消したはずの写真が勝手に“復活”
 その後もカトウさんの彼女は「まだ幽霊がいる」とひっきりなしに言っていた。カトウさんは当時ネットなどに載っていた「合わせ鏡にして写真を撮ると心霊写真が撮れやすい」という情報を参考にし、部屋の中で合わせ鏡をして写真に撮った。しかしそこには幽霊らしきものは何も写っていなかった。

「ほら、何も写ってないやん。幽霊はおらへんから大丈夫やって」

 そう言って彼女の心を落ち着かせ、撮った写真はその日のうちに削除した。

 しかし次の日、フォルダを確認すると、消したはずの写真が何枚か残っていた。おかしい、全部消したはずなのに、そう疑問を抱きながらも残っていた写真を見てみると、鏡の中には何もないのに、鏡の外からこちらを覗く男の顔が写っていた。青白い、ムンクの「叫び」のような顔をしていた。カトウさんはその写真をすぐに消した。

7年目に気付いた“603号室の謎”
 今年に入って僕は、お世話になっている不動産屋に頼んでこの1軒目のマンションを7年ぶりに内見させてもらった。そして自分が住んでいた6階のフロアを見た。7年前と変わりはないが、今になって気づいたことがあった。それは「3号室がない」ということだ。

 601、602、604、605……

 603号室がない。これは6階のフロアだけではない。各階に3号室がないのだ。

 不動産屋に尋ねてみると、元々このマンションは違法建築だったそうで、十数年前にそのことが発覚し、大幅な改修工事が行われた。その時にかなりの居住スペースを削らないといけなかったのであろう。おそらく規定の容積を倍近くオーバーしていたのではないかと、不動産屋は言う。
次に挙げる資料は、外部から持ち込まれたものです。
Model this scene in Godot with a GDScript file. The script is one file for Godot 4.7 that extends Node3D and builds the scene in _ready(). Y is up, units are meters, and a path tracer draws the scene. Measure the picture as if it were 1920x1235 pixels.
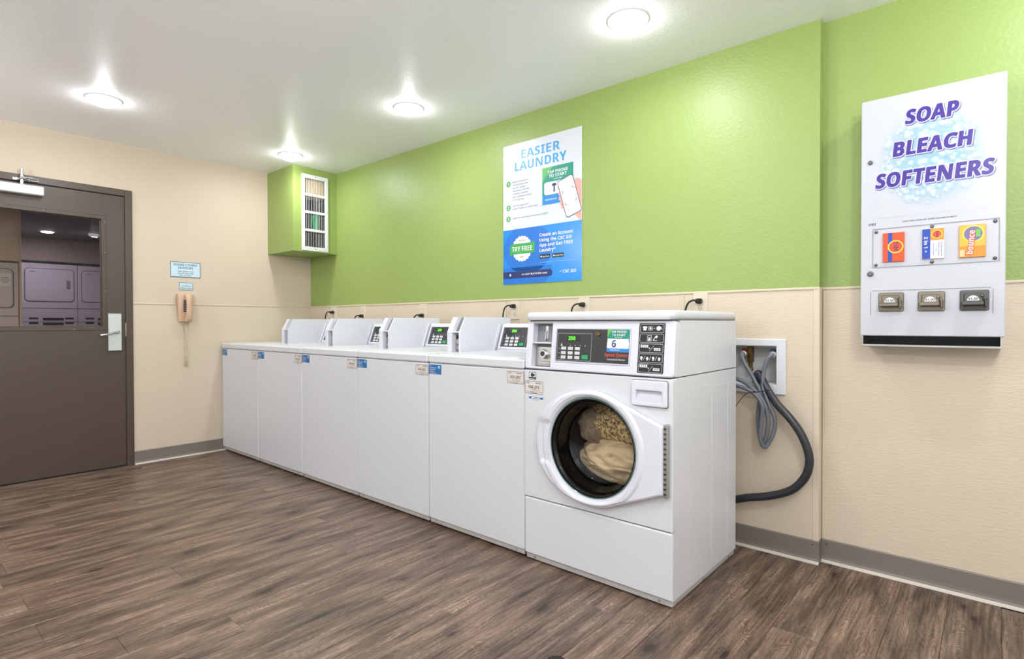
extends Node3D

# ------------------------------------------------------------------ helpers
var XF := Transform3D.IDENTITY          # current drawing frame: every vertex passes through it
var M := {}                             # materials
var taken := {}
var fonts := {}
const HC := 2.394                       # ceiling height
const HR := 1.221                       # top of the wainscot
const FACING_X := Basis(Vector3(0, 0, -1), Vector3(0, 1, 0), Vector3(1, 0, 0))

func mat(c: Color, rough := 0.5, metal := 0.0, spec := 0.5) -> StandardMaterial3D:
	var m := StandardMaterial3D.new()
	m.albedo_color = c
	m.roughness = rough
	m.metallic = metal
	m.metallic_specular = spec
	m.cull_mode = BaseMaterial3D.CULL_DISABLED
	return m

func noise_tex(freq: float, seed_: int, kind := FastNoiseLite.TYPE_SIMPLEX_SMOOTH, oct := 3, size := 512) -> NoiseTexture2D:
	var n := FastNoiseLite.new()
	n.noise_type = kind
	n.seed = seed_
	n.frequency = freq
	n.fractal_octaves = oct
	var t := NoiseTexture2D.new()
	t.width = size
	t.height = size
	t.seamless = true
	t.noise = n
	return t

func relief(m: StandardMaterial3D, tex: Texture2D, cm: float, per_m: Vector3) -> StandardMaterial3D:
	m.heightmap_enabled = true
	m.heightmap_texture = tex
	m.heightmap_scale = cm
	m.uv1_triplanar = true
	m.uv1_world_triplanar = true
	m.uv1_scale = per_m
	return m

func numbered(called: String) -> String:
	if not taken.has(called):
		taken[called] = 0
		return called
	taken[called] += 1
	return "%s_%03d" % [called, taken[called]]

func tag(o: Node, label := "", category := "", group := "", kind := "") -> Node:
	if label: o.set_meta("label", label)
	if category: o.set_meta("category", category)
	if group: o.set_meta("group", group)
	if kind: o.set_meta("kind", kind)
	return o

func thing(called: String, label: String, category: String, at: Vector3, group := "") -> Node3D:
	var o := Node3D.new()
	o.name = numbered(called)
	o.position = at
	add_child(o, true)
	tag(o, label, category, group)
	return o

func new_st() -> SurfaceTool:
	var st := SurfaceTool.new()
	st.begin(Mesh.PRIMITIVE_TRIANGLES)
	st.set_smooth_group(-1)
	return st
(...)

 カトウさんがかつて住んでいた、エレベーターからすぐの部屋は603号室だ。カトウさんにそのことを報告すると、感慨深げに「まあ、あの部屋気持ち悪かったからなぁ」と言った。僕が住み始めたときには、すでにカトウさんが住んでいた603号室はなくなっていたことになる。
破棄庫裏の
あの男は、もしかしたら……
 ここで僕はあることに気づいた。僕が見た、後輩の後ろにピッタリとくっついていたニット帽の男。あれはもしかしたら、“かつての603号室”から出てきたのではないだろうか。